● **Set problem**:
Copy out the listing in full, exactly as written, but not its pictures.

● **Data section**:
┌──

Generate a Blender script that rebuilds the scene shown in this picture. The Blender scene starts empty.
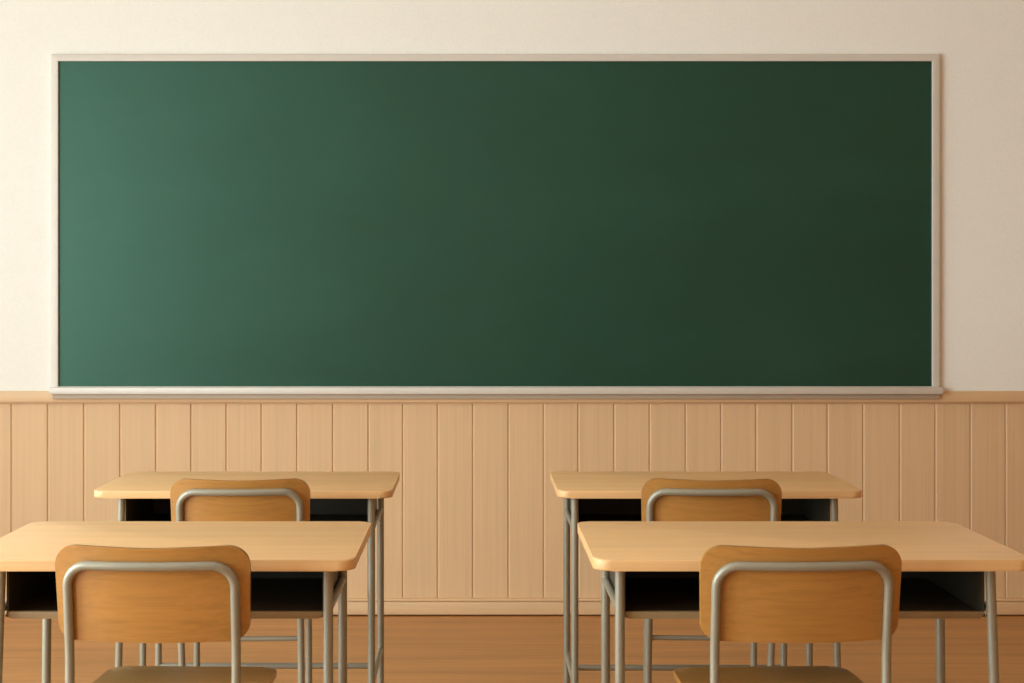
import bpy, bmesh, math, random
from mathutils import Vector

scene = bpy.context.scene
COL = scene.collection

# ------------------------------------------------------------------ camera
CAM_H = 1.151          # seated eye height
F_PX = 1664.0          # focal length in pixels of the 1024 px wide frame
VPX, VPY = 475.0, 300.0
cam = bpy.data.cameras.new('camera')
cam.sensor_width = 36.0
cam.lens = F_PX / 1024.0 * 36.0
cam.shift_x = (512.0 - VPX) / 1024.0
cam.shift_y = -(341.5 - VPY) / 1024.0
cam.clip_start = 0.05
cam_o = bpy.data.objects.new('camera', cam)
cam_o.location = (0, 0, CAM_H)
cam_o.rotation_euler = (math.pi / 2, 0, 0)
COL.objects.link(cam_o)
scene.camera = cam_o

# ------------------------------------------------------------------ view, world, light
scene.view_settings.view_transform = 'Standard'
scene.view_settings.look = 'None'
scene.view_settings.exposure = 0.0
scene.view_settings.gamma = 1.0
scene.view_settings.use_curve_mapping = False
scene.cycles.use_denoising = True
scene.cycles.diffuse_bounces = 8
scene.cycles.max_bounces = 12
scene.cycles.sample_clamp_indirect = 6.0

world = bpy.data.worlds.new('daylight')
scene.world = world
world.use_nodes = True
world.node_tree.nodes['Background'].inputs[0].default_value = (1.0, 0.93, 0.82, 1)
world.node_tree.nodes['Background'].inputs[1].default_value = 0.6

ROOM_L, ROOM_R, ROOM_B, ROOM_F, ROOM_H = -3.3, 4.2, -3.2, 6.10, 2.95
WIN_Z0, WIN_Z1 = 0.25, 2.55
WINDOWS = [(3.55, 5.55, 40.0), (1.15, 3.15, 180.0), (-1.25, 0.75, 119.0)]   # y0, y1, watts
for (y0, y1, w) in WINDOWS:
    L = bpy.data.lights.new('window_daylight', 'AREA')
    L.shape = 'RECTANGLE'
    L.size = WIN_Z1 - WIN_Z0
    L.size_y = y1 - y0
    L.energy = w
    L.color = (0.875, 1.03, 1.10)
    o = bpy.data.objects.new('window_daylight', L)
    o.location = (ROOM_L - 0.16, (y0 + y1) / 2, (WIN_Z0 + WIN_Z1) / 2)
    o.rotation_euler = (0, -math.pi / 2, 0)
    COL.objects.link(o)


# ------------------------------------------------------------------ materials
def new_mat(name):
    m = bpy.data.materials.new(name)
    m.use_nodes = True
    nt = m.node_tree
    return m, nt, nt.nodes['Principled BSDF']


def node(nt, kind, **kw):
    n = nt.nodes.new(kind)
    for k, v in kw.items():
        if k.startswith('i_'):
            n.inputs[k[2:].replace('_', ' ')].default_value = v
        else:
            setattr(n, k, v)
    return n


def ramp(nt, stops):
    r = nt.nodes.new('ShaderNodeValToRGB')
    e = r.color_ramp.elements
    while len(e) < len(stops):
        e.new(0.5)
    for i, (p, c) in enumerate(stops):
        e[i].position = p
        e[i].color = (*c, 1)
    return r


def srgb(r, g, b):
    f = lambda c: c / 255 / 12.92 if c / 255 <= 0.04045 else ((c / 255 + 0.055) / 1.055) ** 2.4
    return (f(r), f(g), f(b))


def mul(c, k):
    return tuple(x * k for x in c)


def wood(name, base, axis='X', rough=0.45, contrast=0.10, line=0.10, fine=130.0, seed=0.0, bump=0.02, coarse=9.0):
    """Procedural straight grain along one object axis."""
    m, nt, p = new_mat(name)
    tc = node(nt, 'ShaderNodeTexCoord')
    oi = node(nt, 'ShaderNodeObjectInfo')
    off = node(nt, 'ShaderNodeVectorMath', operation='MULTIPLY_ADD')
    nt.links.new(oi.outputs['Random'], off.inputs[0])
    off.inputs[1].default_value = (7.0, 5.0, 9.0)
    off.inputs[2].default_value = (seed, seed * 1.7, seed * 0.6)
    add = node(nt, 'ShaderNodeVectorMath', operation='ADD')
    nt.links.new(tc.outputs['Object'], add.inputs[0])
    nt.links.new(off.outputs[0], add.inputs[1])

    def streak(scale_along, scale_across, detail):
        mp = node(nt, 'ShaderNodeMapping')
        s = [scale_across] * 3
        s['XYZ'.index(axis)] = scale_along
        mp.inputs['Scale'].default_value = s
        nt.links.new(add.outputs[0], mp.inputs['Vector'])
        n = node(nt, 'ShaderNodeTexNoise')
        n.inputs['Scale'].default_value = 1.0
        n.inputs['Detail'].default_value = detail
        n.inputs['Roughness'].default_value = 0.6
        nt.links.new(mp.outputs[0], n.inputs['Vector'])
        return n.outputs['Fac']
    f1 = streak(2.2, fine, 3.0)
    f2 = streak(0.9, coarse * 2.0, 3.0)
    f3 = streak(1.3, fine * 0.45, 4.0)
    r1 = ramp(nt, [(0.30, mul(base, 1 - contrast)), (0.70, mul(base, 1 + contrast))])
    nt.links.new(f2, r1.inputs[0])
    r2 = ramp(nt, [(0.35, (1 - line,) * 3), (0.52, (1.0,) * 3)])
    nt.links.new(f3, r2.inputs[0])
    r3 = ramp(nt, [(0.30, (1 - line * 0.6,) * 3), (0.70, (1 + line * 0.3,) * 3)])
    nt.links.new(f1, r3.inputs[0])
    m1 = node(nt, 'ShaderNodeMix', data_type='RGBA', blend_type='MULTIPLY')
    m1.inputs['Factor'].default_value = 1.0
    m2 = node(nt, 'ShaderNodeMix', data_type='RGBA', blend_type='MULTIPLY')
    m2.inputs['Factor'].default_value = 1.0
    nt.links.new(r1.outputs[0], m1.inputs[6])
    nt.links.new(r2.outputs[0], m1.inputs[7])
    nt.links.new(m1.outputs[2], m2.inputs[6])
    nt.links.new(r3.outputs[0], m2.inputs[7])
    nt.links.new(m2.outputs[2], p.inputs['Base Color'])
    p.inputs['Roughness'].default_value = rough
    b = node(nt, 'ShaderNodeBump')
    b.inputs['Strength'].default_value = bump
    b.inputs['Distance'].default_value = 0.002
    nt.links.new(f1, b.inputs['Height'])
    nt.links.new(b.outputs[0], p.inputs['Normal'])
    return m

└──

● **Written response**:
Generate a Blender script that rebuilds the scene shown in this picture. The Blender scene starts empty.
import bpy, bmesh, math, random
from mathutils import Vector

scene = bpy.context.scene
COL = scene.collection

# ------------------------------------------------------------------ camera
CAM_H = 1.151          # seated eye height
F_PX = 1664.0          # focal length in pixels of the 1024 px wide frame
VPX, VPY = 475.0, 300.0
cam = bpy.data.cameras.new('camera')
cam.sensor_width = 36.0
cam.lens = F_PX / 1024.0 * 36.0
cam.shift_x = (512.0 - VPX) / 1024.0
cam.shift_y = -(341.5 - VPY) / 1024.0
cam.clip_start = 0.05
cam_o = bpy.data.objects.new('camera', cam)
cam_o.location = (0, 0, CAM_H)
cam_o.rotation_euler = (math.pi / 2, 0, 0)
COL.objects.link(cam_o)
scene.camera = cam_o

# ------------------------------------------------------------------ view, world, light
scene.view_settings.view_transform = 'Standard'
scene.view_settings.look = 'None'
scene.view_settings.exposure = 0.0
scene.view_settings.gamma = 1.0
scene.view_settings.use_curve_mapping = False
scene.cycles.use_denoising = True
scene.cycles.diffuse_bounces = 8
scene.cycles.max_bounces = 12
scene.cycles.sample_clamp_indirect = 6.0

world = bpy.data.worlds.new('daylight')
scene.world = world
world.use_nodes = True
world.node_tree.nodes['Background'].inputs[0].default_value = (1.0, 0.93, 0.82, 1)
world.node_tree.nodes['Background'].inputs[1].default_value = 0.6

ROOM_L, ROOM_R, ROOM_B, ROOM_F, ROOM_H = -3.3, 4.2, -3.2, 6.10, 2.95
WIN_Z0, WIN_Z1 = 0.25, 2.55
WINDOWS = [(3.55, 5.55, 40.0), (1.15, 3.15, 180.0), (-1.25, 0.75, 119.0)]   # y0, y1, watts
for (y0, y1, w) in WINDOWS:
    L = bpy.data.lights.new('window_daylight', 'AREA')
    L.shape = 'RECTANGLE'
    L.size = WIN_Z1 - WIN_Z0
    L.size_y = y1 - y0
    L.energy = w
    L.color = (0.875, 1.03, 1.10)
    o = bpy.data.objects.new('window_daylight', L)
    o.location = (ROOM_L - 0.16, (y0 + y1) / 2, (WIN_Z0 + WIN_Z1) / 2)
    o.rotation_euler = (0, -math.pi / 2, 0)
    COL.objects.link(o)


# ------------------------------------------------------------------ materials
def new_mat(name):
    m = bpy.data.materials.new(name)
    m.use_nodes = True
    nt = m.node_tree
    return m, nt, nt.nodes['Principled BSDF']


def node(nt, kind, **kw):
    n = nt.nodes.new(kind)
    for k, v in kw.items():
        if k.startswith('i_'):
            n.inputs[k[2:].replace('_', ' ')].default_value = v
        else:
            setattr(n, k, v)
    return n


def ramp(nt, stops):
    r = nt.nodes.new('ShaderNodeValToRGB')
    e = r.color_ramp.elements
    while len(e) < len(stops):
        e.new(0.5)
    for i, (p, c) in enumerate(stops):
        e[i].position = p
        e[i].color = (*c, 1)
    return r


def srgb(r, g, b):
    f = lambda c: c / 255 / 12.92 if c / 255 <= 0.04045 else ((c / 255 + 0.055) / 1.055) ** 2.4
    return (f(r), f(g), f(b))


def mul(c, k):
    return tuple(x * k for x in c)


def wood(name, base, axis='X', rough=0.45, contrast=0.10, line=0.10, fine=130.0, seed=0.0, bump=0.02, coarse=9.0):
    """Procedural straight grain along one object axis."""
    m, nt, p = new_mat(name)
    tc = node(nt, 'ShaderNodeTexCoord')
    oi = node(nt, 'ShaderNodeObjectInfo')
    off = node(nt, 'ShaderNodeVectorMath', operation='MULTIPLY_ADD')
    nt.links.new(oi.outputs['Random'], off.inputs[0])
    off.inputs[1].default_value = (7.0, 5.0, 9.0)
    off.inputs[2].default_value = (seed, seed * 1.7, seed * 0.6)
    add = node(nt, 'ShaderNodeVectorMath', operation='ADD')
    nt.links.new(tc.outputs['Object'], add.inputs[0])
    nt.links.new(off.outputs[0], add.inputs[1])

    def streak(scale_along, scale_across, detail):
        mp = node(nt, 'ShaderNodeMapping')
        s = [scale_across] * 3
        s['XYZ'.index(axis)] = scale_along
        mp.inputs['Scale'].default_value = s
        nt.links.new(add.outputs[0], mp.inputs['Vector'])
        n = node(nt, 'ShaderNodeTexNoise')
        n.inputs['Scale'].default_value = 1.0
        n.inputs['Detail'].default_value = detail
        n.inputs['Roughness'].default_value = 0.6
        nt.links.new(mp.outputs[0], n.inputs['Vector'])
        return n.outputs['Fac']
    f1 = streak(2.2, fine, 3.0)
    f2 = streak(0.9, coarse * 2.0, 3.0)
    f3 = streak(1.3, fine * 0.45, 4.0)
    r1 = ramp(nt, [(0.30, mul(base, 1 - contrast)), (0.70, mul(base, 1 + contrast))])
    nt.links.new(f2, r1.inputs[0])
    r2 = ramp(nt, [(0.35, (1 - line,) * 3), (0.52, (1.0,) * 3)])
    nt.links.new(f3, r2.inputs[0])
    r3 = ramp(nt, [(0.30, (1 - line * 0.6,) * 3), (0.70, (1 + line * 0.3,) * 3)])
    nt.links.new(f1, r3.inputs[0])
    m1 = node(nt, 'ShaderNodeMix', data_type='RGBA', blend_type='MULTIPLY')
    m1.inputs['Factor'].default_value = 1.0
    m2 = node(nt, 'ShaderNodeMix', data_type='RGBA', blend_type='MULTIPLY')
    m2.inputs['Factor'].default_value = 1.0
    nt.links.new(r1.outputs[0], m1.inputs[6])
    nt.links.new(r2.outputs[0], m1.inputs[7])
    nt.links.new(m1.outputs[2], m2.inputs[6])
    nt.links.new(r3.outputs[0], m2.inputs[7])
    nt.links.new(m2.outputs[2], p.inputs['Base Color'])
    p.inputs['Roughness'].default_value = rough
    b = node(nt, 'ShaderNodeBump')
    b.inputs['Strength'].default_value = bump
    b.inputs['Distance'].default_value = 0.002
    nt.links.new(f1, b.inputs['Height'])
    nt.links.new(b.outputs[0], p.inputs['Normal'])
    return m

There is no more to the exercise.